When you emigrate you are completely and utterly clueless. You have no idea what awaits you; you have no idea that you’re leaving a world and a reality behind and that you’ll never be able to return. This in itself is an abstract concept, because physical return is obviously possible. However, you leave the invisible and intangible space which you filled in a certain community and which that community filled within you. This link is permanently severed the moment you settle down in another country, as your entire identity is dominated by the fact that you’re a foreigner. As soon as you arrive you are ‘welcomed’ with a demand of assimilation and integration, but what does that mean exactly? It is interesting how Oxford's Learner Dictionaries define ‘to integrate’ as a combination with another in order to form a whole. The more you advance into this process, the more chopped up you feel. You distance yourself from your own roots and you never quite become part of the community which you so vigorously try to merge into. It is a lose-lose situation.

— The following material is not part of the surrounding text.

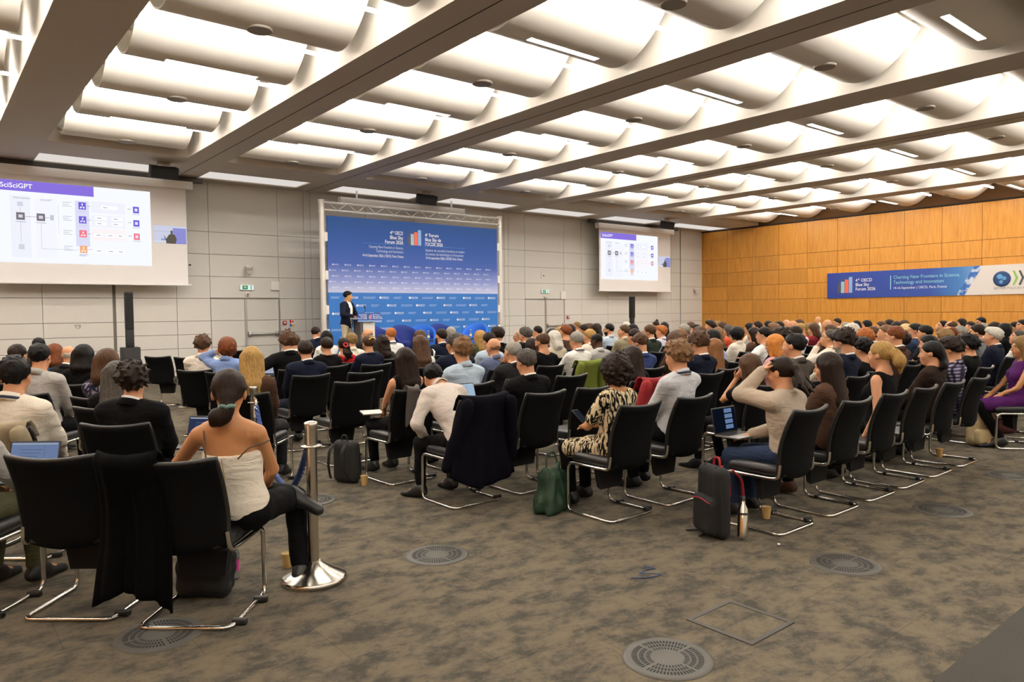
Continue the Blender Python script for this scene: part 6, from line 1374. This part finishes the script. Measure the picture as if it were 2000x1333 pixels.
# ---- laptops and tablets
lapm = mat('laptop_grey', '#8a8884', .35, .6); lapk = mat('laptop_black', '#1b1b1d', .4)
def laptop(i, lb, m_=lapk, off=(0, .30, .60), tilt=14, kind=0, br=.55, face=None, scr='#a9c4e6'):
    px_, py_, rz = SPOT[i]; rz = rz if face is None else rz+R(face); c, s_ = math.cos(SPOT[i][2]), math.sin(SPOT[i][2])
    t = empty('laptop', (px_+c*off[0]-s_*off[1], py_+s_*off[0]+c*off[1], off[2]), rz); tag(t, lb, 'laptop', 'open laptops in the audience')
    MB().box(-.155, .155, -.11, .11, 0, .014, bev=.004).build('keyboard_base', m_, t)
    kb = MB()
    for r_ in range(5):
        for k in range(13): kb.box(-.135+k*.021, -.118+k*.021, -.0+.0185*r_, .0155+.0185*r_, .014, .016)
    o = kb.build('keys', mat('key_black', '#141414', .5), t); o['kind'] = 'stuff'
    MB().box(-.045, .045, -.09, -.03, .014, .0146).build('trackpad', lapm, t)
    sc_ = MB().box(-.155, .155, -.004, .004, 0, .205, bev=.003).build('screen_lid', lapk, t, (0, .112, .012), (R(-tilt), 0, 0))
    em_ = lambda h, k=1: emis('display_%s_%d' % (h[1:], br*k*100), lin(h), br*k)
    d_ = MB().box(-.146, .146, -.0052, -.0042, .012, .196).build('display', em_(scr) if kind != 1 else em_('#1a2438', .6), sc_)
    if kind == 1:
        for r_ in range(4): MB().box(.0, .10, -.0066, -.0055, .03+.042*r_, .062+.042*r_).build('window_pane', em_('#8fb0e6', .9), sc_)
    else:
        MB().box(-.14, .14, -.0066, -.0055, .182, .192).build('toolbar', em_('#c9d6e6'), sc_)
        for r_ in range(6): MB().box(-.09, .02+.015*(r_ % 3), -.0066, -.0055, .05+.02*r_, .054+.02*r_).build('text_line', em_('#7d94b4', .8), sc_)
        MB().box(.06, .062, -.0066, -.0055, .02, .18).build('divider', em_('#7d94b4', .8), sc_)
    return t
laptop(9, 'laptop with dark document on the lap of the tousled dark haired man', off=(.22, .34, .61), face=-10, scr='#3a4468'); laptop(11, 'laptop with blue screen at the far left behind the empty chair', off=(.06, .32, .62), scr='#8fa6d6', br=.5); laptop(40, 'laptop with pale page before the silver-streaked man', off=(-.24, .40, .70), tilt=18, scr='#b4d0ea', br=.75)
laptop(146, 'grey laptop with dark screen on the lap of the oatmeal sweater person', lapm, (0, .36, .60), 10, 1, .5, scr='#1a2438'); laptop(56, 'laptop with blue screen in front of the grey crew cut man', off=(-.12, .4, .66), scr='#8fb0e0'); laptop(24, 'laptop with white page beside the gold claw clip woman', off=(-.45, .38, .66), scr='#9ab4d8', br=.5); laptop(13, 'laptop with white page beside the blue striped shirt', off=(.32, .35, .78), scr='#cfd6ea', br=.6)
px_, py_, rz = SPOT[124]; t = empty('tablet', (px_+.30, py_+.42, .92), rz); tag(t, 'tablet with violet screen held up right of the head-back man', 'tablet'); t.rotation_euler = (R(60), 0, R(20)); MB().box(-.09, .09, -.13, .13, 0, .01, bev=.004).build('case', lapk, t); MB().box(-.08, .08, -.12, .12, .0102, .0108).build('display', emis('display_violet', lin('#9a8ed0'), .6), t)
px_, py_, rz = SPOT[75]; t = empty('phone', (px_+.01, py_+.315, .715), rz); tag(t, 'smartphone held by the woman in zebra dress', 'phone'); t.rotation_euler = (R(35), 0, rz); MB().box(-.036, .036, -.075, .075, 0, .009, bev=.003).build('body', lapk, t); MB().box(-.032, .032, -.07, .07, .0092, .0097).build('display', emis('display_dim', lin('#38404a'), .4), t)
px_, py_, rz = SPOT[29]; t = empty('notebook', (px_-.14, py_+.30, .60), R(-20)); tag(t, 'open paper notebook on the lap of the very long haired woman', 'notebook'); MB().box(-.105, .105, -.145, .145, 0, .005).build('cover', blkpl, t); MB().box(-.10, .10, -.14, .14, .005, .014).build('pages', wpl, t)
# ---- garments draped over chair backs
def drape(x, y, rz, lb, m_, w_=.44, fl=.12, bl=.55, flare=.05, name='draped_jacket', cat='jacket', seed=0, x0=0, th=.012, drop=0, lump=.012, sleeve=True):
    t = empty(name, (x, y, 0), rz); tag(t, lb, cat)
    nu, nv = 22, 26; ztop = .905; V = []; r_ = np.random.RandomState(seed); L = fl+bl+.06
    for j in range(nv+1):
        q = j/nv*L
        for i in range(nu+1):
            u = -1+2*i/nu
            if q < fl: dz = fl-q; yy = back_y(ztop-dz)+.035+.01; z = ztop-dz; side = 1
            elif q < fl+.06: a = (q-fl)/.06*math.pi; yy = back_y(ztop)+.035*math.cos(a); z = ztop+.025*math.sin(a); side = 0
            else: dz = q-fl-.06; yy = back_y(max(.45, ztop-dz))-.035-.05*max(0, dz-.3); z = ztop-dz; side = -1
            k = max(0, (q-fl-.06))/max(bl, .01)
            fold = lump*(math.sin(u*7+seed+k*1.5)+.6*math.sin(u*15+seed*2))*(.2+k)*(-1 if side < 0 else .3)
            hw = w_/2+flare*k
            ed = -.06*math.sin(u*2.3+seed)*k-(drop*k*(u+1)/2)
            V.append((x0+u*hw, yy+.045*u*u*(1-k)+fold-(.02*k), max(.03, z+ed-.018*(1-u*u))))
    V = np.array(V); n = len(V); w1 = nu+1
    F = [(j*w1+i, j*w1+i+1, (j+1)*w1+i+1, (j+1)*w1+i) for j in range(nv) for i in range(nu)]
    nr = vnormals(V, np.array(F)); V2 = V-nr*th; F2 = [tuple(n+q for q in f[::-1]) for f in F]; E = []
    for i in range(nu): E.append((i+1, i, n+i, n+i+1)); a = nv*w1+i; E.append((a, a+1, n+a+1, n+a))
    for j in range(nv): a = j*w1; E.append((a, a+w1, n+a+w1, n+a)); a += nu; E.append((a+w1, a, n+a, n+a+w1))
    link('body', np_mesh('body', np.vstack([V, V2]), np.array(F+F2+E), True, [m_]), None, t)
    if sleeve:
        for sgn in (-1, 1): sdf_obj('sleeve', [('c', (x0+sgn*w_*.46, back_y(.88)-.04, .86), (x0+sgn*(w_*.52+flare*.5), back_y(.6)-.06, .55), .055, .05, .02), ('c', (x0+sgn*(w_*.52+flare*.5), back_y(.6)-.06, .55), (x0+sgn*(w_*.50+flare), back_y(.5)-.02, .36), .05, .042, .02)], .016, m_, t, .006, seed+sgn)
    return t
coatm = mat('coat_navy', '#0c0b13', .95, bump=(90, .35), var=.12, spec=.08); jblk = mat('jacket_black', '#050505', .95, bump=(90, .35), spec=.08); jbei = mat('jacket_beige', '#8a7d64', .85, bump=(80, .3), var=.1); jgrn = mat('jacket_green', '#66721f', .85, bump=(80, .3), var=.15); scf = mat('scarf_grey', '#5a5452', .9, bump=(300, .5), var=.2); jred = mat('jacket_red', '#8a0f18', .8, bump=(60, .4))
a = SEAT_OVERRIDE[30]; drape(a[0], a[1], 0, 'dark navy coat draped over the chair behind the bent-forward man', coatm, .47, .10, .62, .10, 'draped_coat', 'coat', 2, drop=.1, lump=.02)
a = SEAT_OVERRIDE[10]; drape(a[0], a[1], R(-41), 'black jacket hanging on the left corner of the cream top woman chair', jblk, .30, .10, .72, .05, 'draped_jacket', 'jacket', 5, x0=-.20, lump=.02, sleeve=False)
a = SPOT[0]; drape(a[0], a[1], a[2], 'beige blazer draped over the chair of the cream shirt man', jbei, .46, .08, .40, .04, 'draped_blazer', 'jacket', 7)
a = SPOT[56]; drape(a[0], a[1], a[2], 'olive green jacket draped behind the grey crew cut man', jgrn, .46, .08, .50, .05, 'draped_jacket', 'jacket', 9)
a = SEAT_OVERRIDE[29]; drape(a[0], a[1], 0, 'narrow grey scarf hanging on the chair of the very long haired woman', scf, .12, .10, .30, .0, 'draped_scarf', 'scarf', 4, x0=-.06, th=.006, lump=.004, sleeve=False)
drape(5.66, 4.97, 0, 'red jacket draped on a chair left of the pale grey shirt man', jred, .44, .10, .35, .04, 'draped_jacket', 'jacket', 12)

I will try to illustrate the paradoxical manner in which the notion of integration is often used in discourse regarding immigration by describing a part of the Danish citizenship ceremony, which I am familiar with because I have recently acquired it. In December 2018, one more criterion has been added to the list of requirements for the ceremony: the attendees must shake hands with the mayor or member of council. This law has been pushed through mainly by right-wing parties, such as The Danish People’s Party and The Conservative’s People’s Party. It is obvious that this law is targeted towards applicants who follow the Islamic faith, and who due to religious reasons might reject shaking hands with a person of opposite sex. It is an action only intended to provoke and divide, as Muslims are most affected by xenophobia in Denmark. The law is a power play; it seeks to maintain the hierarchical division between migrants and the native community, leading to a hostile environment. You give up your principles and values only to become the subject of a witch-hunt.


It’s impossible to talk about giving up bits of yourself and not speak about language. I speak three languages, but my everyday life is dominated by number two and three. My mother tongue is now reserved to four phone calls a week. In nine years, I have stagnated on the same linguistic level as a fourteen-year-old, a factor which has subsequently led to many awkward interactions with fellow Romanians as I grew older. Yet, as a foreigner, I am to speak in other languages which I’ve learned mechanically and therefore far from the privilege of words jumping out of my mouth without asking for permission first. Despite this, I can’t pretend that I’m not privileged. My accent isn’t as thick as it could be, the question doesn’t come as often: ‘Where are you from?’ - that constant reminder of isolating displacement, an open wound which I haven’t yet been able to surpass.